Two weeks ago, I had the pleasure to attend Flock 2017, the annual Fedora contributor conference. It moves between North America and Europe and after Krakow, Poland last year it took place in Hyannis, Massachussetts.
The conference started with the traditional keynote by Matthew Miller on the state of the Fedora Project. Matthew does a lot of data mining to create interesting statistics about how the project is doing. The keynote is an opportunity to share it with the public.
The Fedora user base is still growing as you can see on the chart of IP connections to Fedora update servers. Fedora 26 exceeded F25 just before Flock:
Here are also geologic eras of Fedora as Matthew calls them. As you can see there is still a decent number of very old, unsupported Fedora installations which are still alive:
It’s a pity that Matthew didn’t include the slide with ISO download shares of Fedora editions and spins. But last time he did Fedora Workstation amounted to ~80 % of all ISO downloads.
But by far the most popular part of the project is EPEL. Just look at its number of IP connections compared to all Fedora editions:
Which brings me to another interesting talk I attended and that was EPEL State of the Union by a Fedora Project veteran Stephen Smoogen. As a Fedora packager I also maintain a couple of packages for EPEL, so it was interesting to hear how this successful sub-project is doing.
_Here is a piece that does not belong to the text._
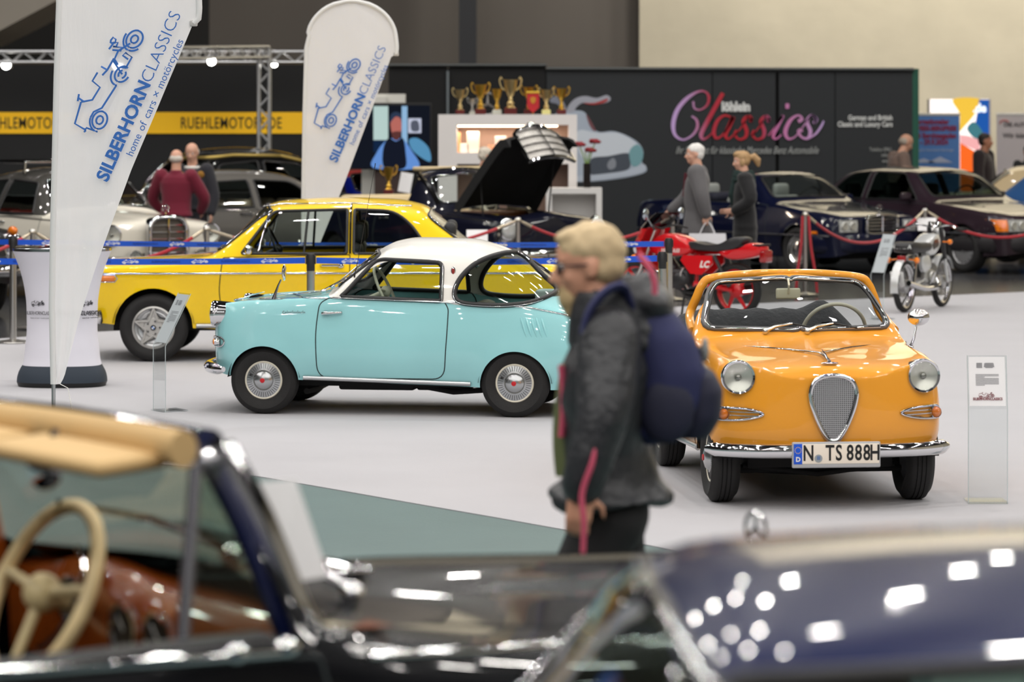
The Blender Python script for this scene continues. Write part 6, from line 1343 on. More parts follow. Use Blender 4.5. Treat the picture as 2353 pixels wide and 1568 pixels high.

There were not many desktop-related talks this year. No “Status of Fedora Workstation” any more. It was very modularization and infrastructure focused. One of a few desktop talks was “Set up your own Atomic Workstation” by Owen Taylor, who is experimenting with distributing and running Fedora Workstation as an atomic OS, and Patrick Uiterwijk, who has been running it on his machine for a year or so (had a similar talk last year). Wanna try it yourself? Check out https://pagure.io/workstation-ostree-config
Although I didn’t attend the talk about secondary architectures by Dan Horák, we ended up talking and I was very happy to learn that the secondary arch team is doing automated builds of Firefox Nightly to catch problems early. That’s great news for us because with every major release of Firefox secondary architectures consumes a lot of our time. I asked Dan if they could do the same with WebKitGTK+ because it’s a very similar case and it looks like they will!
Several months ago David Labský created a device called Fedorator as his bachelor thesis supervised by a Fedora contributor and Fedora badge champion Miro Hrončok. The device lets you create a bootable USB stick with a Fedora edition of your choice. It’s Raspberry Pi-based, it has a touchscreen. The design is open source and you can assemble it yourself. Two months ago I got an idea to get David to Flock, buy components and assemble a dozen of fedorators which Fedora ambassadors can take home to use at local events. The result of it was a session at Flock where participants indeed assembled a dozen of fedorators. I only provided the idea and connected David with the right people. It wouldn’t have been possible without help of Brian Exelbierd, Paul Frields and others who arranged a budget, bought components etc.
I also did have a session, but unfortunately it was a complete failure 🙁 I coordinate the Fedora Workstation User’s Guide project whose goal is to produce a printed guidebook for new users. We’ve had a Czech version for the last two years and we just finished the English one. I wanted to work on content changes for the next release and help people start versions translated into their languages. Unfortunately my session was scheduled at 6pm on the last day when everyone was ready for dinner or was even leaving the conference. It also overlapped with the docs session which people who I knew had been interested attended.
In the end, not a single person showed up at my session which is my new personal record. I’ve done dozens of talks and sessions at conferences, but zero audience was a new experience.
Anyway, if you’d like to produce a handbook in your language to use at booths and to spread the word about Fedora, check the project on Pagure. As I said the 2017 release is out and will only receive bug fixes, the content is final and thus it’s safe to translate.
Although my session was not really a success I’m still glad I could attend the conference. I had several hallway conversations about the project and countless other interesting conversations, learned new things, caught up with Fedora friends.